Return the whole listing, keeping every character the same.

::: Data extract

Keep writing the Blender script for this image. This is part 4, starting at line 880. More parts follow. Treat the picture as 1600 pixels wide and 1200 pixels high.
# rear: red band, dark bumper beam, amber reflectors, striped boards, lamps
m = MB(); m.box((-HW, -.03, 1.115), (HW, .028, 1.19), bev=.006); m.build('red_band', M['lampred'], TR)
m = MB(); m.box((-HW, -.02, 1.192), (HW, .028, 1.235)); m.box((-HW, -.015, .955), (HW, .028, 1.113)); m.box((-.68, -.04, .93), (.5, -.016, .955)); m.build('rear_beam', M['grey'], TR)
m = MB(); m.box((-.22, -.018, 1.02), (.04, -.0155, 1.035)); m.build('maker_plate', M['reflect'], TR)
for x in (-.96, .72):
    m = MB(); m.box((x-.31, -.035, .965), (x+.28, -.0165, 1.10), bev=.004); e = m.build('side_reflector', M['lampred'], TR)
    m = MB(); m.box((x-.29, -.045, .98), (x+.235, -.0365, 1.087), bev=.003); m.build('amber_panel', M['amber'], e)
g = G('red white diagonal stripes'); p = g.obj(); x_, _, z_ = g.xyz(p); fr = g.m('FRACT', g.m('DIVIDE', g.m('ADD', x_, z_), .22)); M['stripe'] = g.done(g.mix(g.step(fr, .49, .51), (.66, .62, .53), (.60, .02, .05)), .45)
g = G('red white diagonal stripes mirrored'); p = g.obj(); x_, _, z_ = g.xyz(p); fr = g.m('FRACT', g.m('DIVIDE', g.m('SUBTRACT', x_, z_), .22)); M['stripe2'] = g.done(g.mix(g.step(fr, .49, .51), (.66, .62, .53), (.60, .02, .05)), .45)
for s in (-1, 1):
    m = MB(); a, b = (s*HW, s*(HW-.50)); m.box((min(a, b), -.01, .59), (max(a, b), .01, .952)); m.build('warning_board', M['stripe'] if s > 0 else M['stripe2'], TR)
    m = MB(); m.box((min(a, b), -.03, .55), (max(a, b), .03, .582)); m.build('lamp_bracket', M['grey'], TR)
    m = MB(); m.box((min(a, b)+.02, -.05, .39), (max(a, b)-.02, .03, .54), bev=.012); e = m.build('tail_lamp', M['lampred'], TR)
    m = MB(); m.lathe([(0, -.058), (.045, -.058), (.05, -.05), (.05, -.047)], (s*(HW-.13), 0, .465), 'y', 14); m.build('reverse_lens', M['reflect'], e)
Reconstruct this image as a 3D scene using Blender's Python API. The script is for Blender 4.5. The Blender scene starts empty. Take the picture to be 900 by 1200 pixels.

::::::

▶ _Correct response_:
Keep writing the Blender script for this image. This is part 4, starting at line 880. More parts follow. Treat the picture as 1600 pixels wide and 1200 pixels high.
# rear: red band, dark bumper beam, amber reflectors, striped boards, lamps
m = MB(); m.box((-HW, -.03, 1.115), (HW, .028, 1.19), bev=.006); m.build('red_band', M['lampred'], TR)
m = MB(); m.box((-HW, -.02, 1.192), (HW, .028, 1.235)); m.box((-HW, -.015, .955), (HW, .028, 1.113)); m.box((-.68, -.04, .93), (.5, -.016, .955)); m.build('rear_beam', M['grey'], TR)
m = MB(); m.box((-.22, -.018, 1.02), (.04, -.0155, 1.035)); m.build('maker_plate', M['reflect'], TR)
for x in (-.96, .72):
    m = MB(); m.box((x-.31, -.035, .965), (x+.28, -.0165, 1.10), bev=.004); e = m.build('side_reflector', M['lampred'], TR)
    m = MB(); m.box((x-.29, -.045, .98), (x+.235, -.0365, 1.087), bev=.003); m.build('amber_panel', M['amber'], e)
g = G('red white diagonal stripes'); p = g.obj(); x_, _, z_ = g.xyz(p); fr = g.m('FRACT', g.m('DIVIDE', g.m('ADD', x_, z_), .22)); M['stripe'] = g.done(g.mix(g.step(fr, .49, .51), (.66, .62, .53), (.60, .02, .05)), .45)
g = G('red white diagonal stripes mirrored'); p = g.obj(); x_, _, z_ = g.xyz(p); fr = g.m('FRACT', g.m('DIVIDE', g.m('SUBTRACT', x_, z_), .22)); M['stripe2'] = g.done(g.mix(g.step(fr, .49, .51), (.66, .62, .53), (.60, .02, .05)), .45)
for s in (-1, 1):
    m = MB(); a, b = (s*HW, s*(HW-.50)); m.box((min(a, b), -.01, .59), (max(a, b), .01, .952)); m.build('warning_board', M['stripe'] if s > 0 else M['stripe2'], TR)
    m = MB(); m.box((min(a, b), -.03, .55), (max(a, b), .03, .582)); m.build('lamp_bracket', M['grey'], TR)
    m = MB(); m.box((min(a, b)+.02, -.05, .39), (max(a, b)-.02, .03, .54), bev=.012); e = m.build('tail_lamp', M['lampred'], TR)
    m = MB(); m.lathe([(0, -.058), (.045, -.058), (.05, -.05), (.05, -.047)], (s*(HW-.13), 0, .465), 'y', 14); m.build('reverse_lens', M['reflect'], e)
Reconstruct this image as a 3D scene using Blender's Python API. The script is for Blender 4.5. The Blender scene starts empty. Take the picture to be 900 by 1200 pixels.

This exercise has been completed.